I am trying to figure out if the man I married is abusive or if I am not being a good enough wife.

I am trying to figure out if the man I married is abusive or if I am not being a good enough wife. Since getting married I have realized he drinks daily before coming home. He buys alcohol and hides how much he drinks. Comes home and falls asleep after dinner and sometimes before. He denies he has an alcohol problem, will not get help and will not quit. Anytime I try to ask him for help he is passive aggressive. Usually will say yes to doing it but then sits down, doesn’t do it and sometimes does later and sometimes forgets.
When I try to tell him how I am feeling he can get very unkind with his words and state all I do is complain. If he is upset I get the silent treatment.
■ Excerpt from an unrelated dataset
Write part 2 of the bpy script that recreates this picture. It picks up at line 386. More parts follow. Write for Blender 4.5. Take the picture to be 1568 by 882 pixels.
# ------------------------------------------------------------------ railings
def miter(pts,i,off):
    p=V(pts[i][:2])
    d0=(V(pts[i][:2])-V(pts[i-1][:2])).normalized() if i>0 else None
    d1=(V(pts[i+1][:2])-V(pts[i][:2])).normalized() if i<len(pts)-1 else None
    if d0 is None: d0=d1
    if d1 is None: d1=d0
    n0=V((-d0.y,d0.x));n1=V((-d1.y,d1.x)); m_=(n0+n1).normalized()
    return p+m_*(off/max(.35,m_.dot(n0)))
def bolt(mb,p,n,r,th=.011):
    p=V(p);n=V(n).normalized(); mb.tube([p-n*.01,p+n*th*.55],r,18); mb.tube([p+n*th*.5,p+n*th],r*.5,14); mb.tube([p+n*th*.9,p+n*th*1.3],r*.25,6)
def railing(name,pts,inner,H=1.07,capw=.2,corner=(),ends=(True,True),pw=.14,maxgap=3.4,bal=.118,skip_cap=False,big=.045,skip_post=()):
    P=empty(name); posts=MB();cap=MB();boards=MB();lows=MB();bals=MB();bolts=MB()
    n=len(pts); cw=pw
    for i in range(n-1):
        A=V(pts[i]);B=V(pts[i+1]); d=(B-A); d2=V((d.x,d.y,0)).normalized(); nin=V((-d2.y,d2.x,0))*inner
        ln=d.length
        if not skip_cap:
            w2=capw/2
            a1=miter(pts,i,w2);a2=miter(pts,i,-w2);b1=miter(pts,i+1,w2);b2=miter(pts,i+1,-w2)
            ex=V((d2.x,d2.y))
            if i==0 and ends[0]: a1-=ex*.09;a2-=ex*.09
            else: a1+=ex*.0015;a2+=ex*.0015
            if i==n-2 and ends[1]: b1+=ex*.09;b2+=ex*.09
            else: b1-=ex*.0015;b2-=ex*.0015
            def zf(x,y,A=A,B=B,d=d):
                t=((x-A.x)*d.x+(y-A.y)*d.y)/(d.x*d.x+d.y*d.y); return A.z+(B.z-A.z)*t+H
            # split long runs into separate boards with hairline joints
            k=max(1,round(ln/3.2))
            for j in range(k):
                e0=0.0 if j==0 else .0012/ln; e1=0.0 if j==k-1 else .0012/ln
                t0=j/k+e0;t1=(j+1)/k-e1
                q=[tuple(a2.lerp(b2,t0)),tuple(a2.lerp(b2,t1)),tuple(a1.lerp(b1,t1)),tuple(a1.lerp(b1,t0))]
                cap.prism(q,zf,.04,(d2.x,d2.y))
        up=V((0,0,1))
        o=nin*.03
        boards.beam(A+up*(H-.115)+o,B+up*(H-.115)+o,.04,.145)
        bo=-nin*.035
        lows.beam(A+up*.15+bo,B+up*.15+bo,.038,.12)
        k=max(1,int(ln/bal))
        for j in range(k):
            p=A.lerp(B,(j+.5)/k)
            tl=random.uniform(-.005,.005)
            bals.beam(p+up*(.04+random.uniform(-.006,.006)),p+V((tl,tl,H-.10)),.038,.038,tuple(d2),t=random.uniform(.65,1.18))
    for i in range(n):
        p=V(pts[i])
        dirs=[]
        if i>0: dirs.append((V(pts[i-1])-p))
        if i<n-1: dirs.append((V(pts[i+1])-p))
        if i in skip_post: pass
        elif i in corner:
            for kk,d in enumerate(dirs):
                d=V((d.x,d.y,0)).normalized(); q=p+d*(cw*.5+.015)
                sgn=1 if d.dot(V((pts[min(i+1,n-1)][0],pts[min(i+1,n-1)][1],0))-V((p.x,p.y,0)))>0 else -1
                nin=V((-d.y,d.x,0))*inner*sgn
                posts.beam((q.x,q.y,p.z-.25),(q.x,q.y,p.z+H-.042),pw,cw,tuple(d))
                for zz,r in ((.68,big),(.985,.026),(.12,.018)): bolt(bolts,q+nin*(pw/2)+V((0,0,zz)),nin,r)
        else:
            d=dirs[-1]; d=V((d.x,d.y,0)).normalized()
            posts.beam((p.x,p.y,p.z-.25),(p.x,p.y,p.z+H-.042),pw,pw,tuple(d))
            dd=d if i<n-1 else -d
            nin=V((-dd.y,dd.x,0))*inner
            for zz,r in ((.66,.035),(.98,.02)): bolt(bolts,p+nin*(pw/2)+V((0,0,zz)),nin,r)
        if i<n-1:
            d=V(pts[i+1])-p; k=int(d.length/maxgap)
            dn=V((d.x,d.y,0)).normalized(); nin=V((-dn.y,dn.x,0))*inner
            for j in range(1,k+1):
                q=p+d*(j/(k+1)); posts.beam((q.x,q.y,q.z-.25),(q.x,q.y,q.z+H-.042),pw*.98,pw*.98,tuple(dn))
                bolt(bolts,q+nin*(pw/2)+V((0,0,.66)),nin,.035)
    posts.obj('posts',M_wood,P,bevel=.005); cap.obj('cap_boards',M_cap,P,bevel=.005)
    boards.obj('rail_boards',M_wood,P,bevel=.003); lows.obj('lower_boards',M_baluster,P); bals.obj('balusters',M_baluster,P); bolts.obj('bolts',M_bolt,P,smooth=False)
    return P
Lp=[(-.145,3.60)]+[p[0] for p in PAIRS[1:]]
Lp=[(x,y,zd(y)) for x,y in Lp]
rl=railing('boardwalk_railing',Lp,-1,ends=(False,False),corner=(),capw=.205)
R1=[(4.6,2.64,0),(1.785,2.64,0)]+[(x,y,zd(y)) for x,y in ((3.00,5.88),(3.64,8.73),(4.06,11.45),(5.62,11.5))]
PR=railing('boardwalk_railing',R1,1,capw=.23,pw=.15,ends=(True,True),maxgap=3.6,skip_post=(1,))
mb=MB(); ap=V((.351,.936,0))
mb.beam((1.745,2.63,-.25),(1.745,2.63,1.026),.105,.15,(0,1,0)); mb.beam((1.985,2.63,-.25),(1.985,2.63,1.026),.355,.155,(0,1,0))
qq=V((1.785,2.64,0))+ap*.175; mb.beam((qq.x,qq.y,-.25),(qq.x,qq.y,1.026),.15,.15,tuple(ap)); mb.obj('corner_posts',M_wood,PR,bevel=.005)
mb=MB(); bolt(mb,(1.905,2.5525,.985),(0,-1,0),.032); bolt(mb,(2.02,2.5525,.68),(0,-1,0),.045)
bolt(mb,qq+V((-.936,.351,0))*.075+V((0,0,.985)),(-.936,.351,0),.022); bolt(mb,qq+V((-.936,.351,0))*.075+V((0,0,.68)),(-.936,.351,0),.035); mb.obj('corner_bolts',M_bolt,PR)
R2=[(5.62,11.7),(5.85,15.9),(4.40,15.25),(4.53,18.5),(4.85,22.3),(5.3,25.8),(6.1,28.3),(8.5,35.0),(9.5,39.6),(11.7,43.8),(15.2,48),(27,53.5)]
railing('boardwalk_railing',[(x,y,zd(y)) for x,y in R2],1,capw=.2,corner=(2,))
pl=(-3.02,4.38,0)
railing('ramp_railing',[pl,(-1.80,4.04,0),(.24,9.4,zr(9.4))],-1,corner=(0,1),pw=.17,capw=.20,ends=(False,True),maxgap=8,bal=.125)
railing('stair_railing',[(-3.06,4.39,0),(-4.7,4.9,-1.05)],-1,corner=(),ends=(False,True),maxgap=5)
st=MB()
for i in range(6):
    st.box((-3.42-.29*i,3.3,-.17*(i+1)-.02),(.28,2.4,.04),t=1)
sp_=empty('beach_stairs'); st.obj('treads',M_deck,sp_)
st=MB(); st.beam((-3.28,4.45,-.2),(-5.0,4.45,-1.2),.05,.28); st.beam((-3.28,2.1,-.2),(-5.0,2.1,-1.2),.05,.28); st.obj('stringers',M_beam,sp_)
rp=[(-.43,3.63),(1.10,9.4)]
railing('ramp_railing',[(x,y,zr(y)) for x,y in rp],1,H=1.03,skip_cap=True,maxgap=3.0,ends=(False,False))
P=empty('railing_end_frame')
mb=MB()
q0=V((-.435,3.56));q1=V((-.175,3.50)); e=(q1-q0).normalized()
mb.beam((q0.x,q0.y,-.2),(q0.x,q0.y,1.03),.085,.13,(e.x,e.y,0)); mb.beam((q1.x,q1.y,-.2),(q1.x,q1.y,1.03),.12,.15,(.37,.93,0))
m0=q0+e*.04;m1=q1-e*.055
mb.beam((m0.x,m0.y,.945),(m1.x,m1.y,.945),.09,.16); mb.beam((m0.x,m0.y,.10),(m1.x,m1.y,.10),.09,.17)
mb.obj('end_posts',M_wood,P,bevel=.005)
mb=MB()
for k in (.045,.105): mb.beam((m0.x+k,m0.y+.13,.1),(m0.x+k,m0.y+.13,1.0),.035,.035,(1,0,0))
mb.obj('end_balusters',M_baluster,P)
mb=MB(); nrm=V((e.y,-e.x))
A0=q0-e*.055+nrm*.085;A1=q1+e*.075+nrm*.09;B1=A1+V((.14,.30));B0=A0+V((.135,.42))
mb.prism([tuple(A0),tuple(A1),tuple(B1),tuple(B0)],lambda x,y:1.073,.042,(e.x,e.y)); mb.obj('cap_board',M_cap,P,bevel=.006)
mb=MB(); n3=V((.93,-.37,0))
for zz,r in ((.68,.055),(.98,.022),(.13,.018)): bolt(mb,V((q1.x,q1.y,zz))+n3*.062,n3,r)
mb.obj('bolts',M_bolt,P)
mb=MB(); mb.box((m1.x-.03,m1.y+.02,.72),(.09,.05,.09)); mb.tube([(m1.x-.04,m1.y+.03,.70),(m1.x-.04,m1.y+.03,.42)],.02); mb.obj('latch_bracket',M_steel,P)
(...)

Now he is trying to get others to judge me because I moved my bedroom to an extra room in the house to prevent the arguing in front of kids.
He is trying to make me look like I am abusive because of moving my room and because I do at times say unkind words back. He will not tell others how he treats me so tries to make it look like I am the unkind one. I try so hard not to say unkind words but I do get provoked at times. But I never let it go more than a word or two and I make sure it stops by leaving the room or distancing myself until he calms down.
I keep searching websites and the bible on how to be loving to an unloving husband and I just am not figuring this out. We have children and I can’t leave them with their drunk dad so I have to stay until they are grown. Any suggestions?